One of a handful of songs demoed with Giorgio Moroder for a proposed album following “Call Me”. The Autoamerican song’s Donna Summer references made it ideal for Moroder, but the sessions were canned. Moroder said it was because the band were always fighting, while Burke thinks it’s because Moroder was only interested in working with Debbie Harry.

Stein is on synth and drum machine, while Harry performs vocal exercises in search of a vocal melody before she starts to work on lyrics. Recorded before Parallel Lines, it’s one of the purest insights into the duo’s creative process.

This is a darker version of the Parallel Lines classic, with Stein supplying a synth part that wouldn’t have sounded out of place on the debut Suicide album before delivering a very rocky guitar solo. Like many of Stein’s demos, it’s a lot weirder than the finished version.

A trio of instrumentals taken from the multitracks around 1982. Isolating synths, sequencer and drum machine, these broke down the songs into a minimalist, post-punk, dubby mix. Produced towards the end of the band’s career, they were never put out.

Blondie tape bake-off
STEVE Rosenthal’s archive and preservation room is filled with machinery, but one of the most important is a humble convection oven. This is what he used to bake tapes at a low temperature – Rosenthal favours 130 degrees over the Library Of Congress’s recommended 125. But why do tapes need to be baked at all?

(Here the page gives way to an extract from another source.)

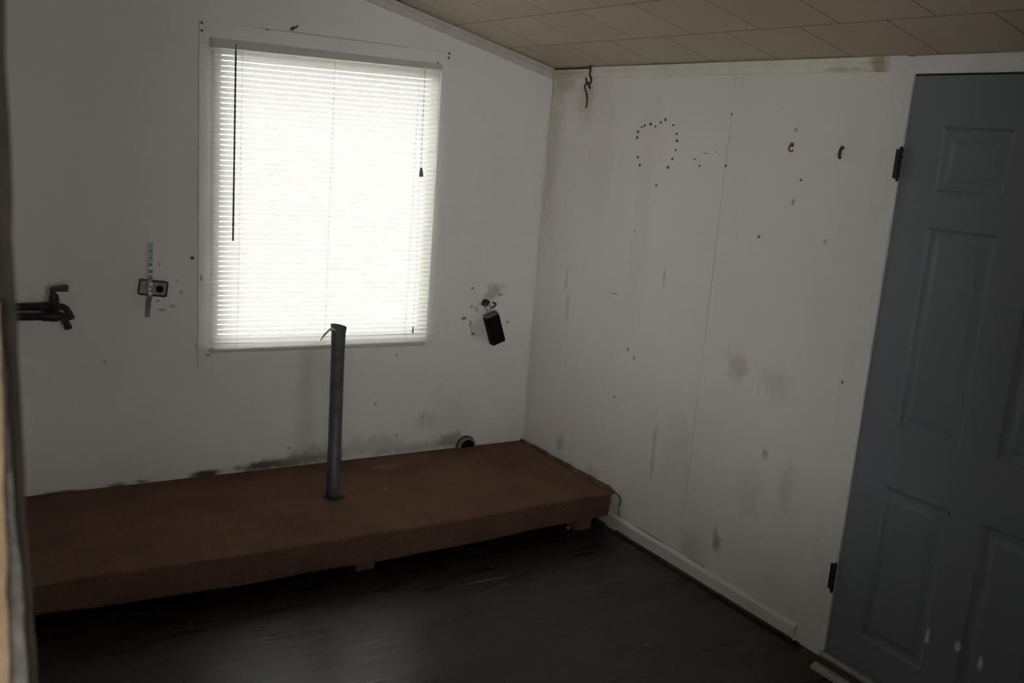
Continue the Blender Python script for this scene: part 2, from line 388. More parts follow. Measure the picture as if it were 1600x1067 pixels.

“Here’s what goes on with analogue tape and why you have to bake them,” explains Rosenthal. “If you look at a reel, there’s a brown side and a black side. There is a glue substance that glues the magnetic particles to the black backing. As the years go on, that dries out and that’s what shedding is – it means that literally pieces of the tape, the actual recording, fall off and you lose them for good. When you put that in the oven on a low heat, it re-emulsifies the glue and the two parts adhere to each other again, so you can safely play the tape without having any dropouts. Once they are baked, you can play them as many times as you like for six months, then you need to put them back in the oven. The question of how long depends on how, excuse my language, fucked up the tape is.”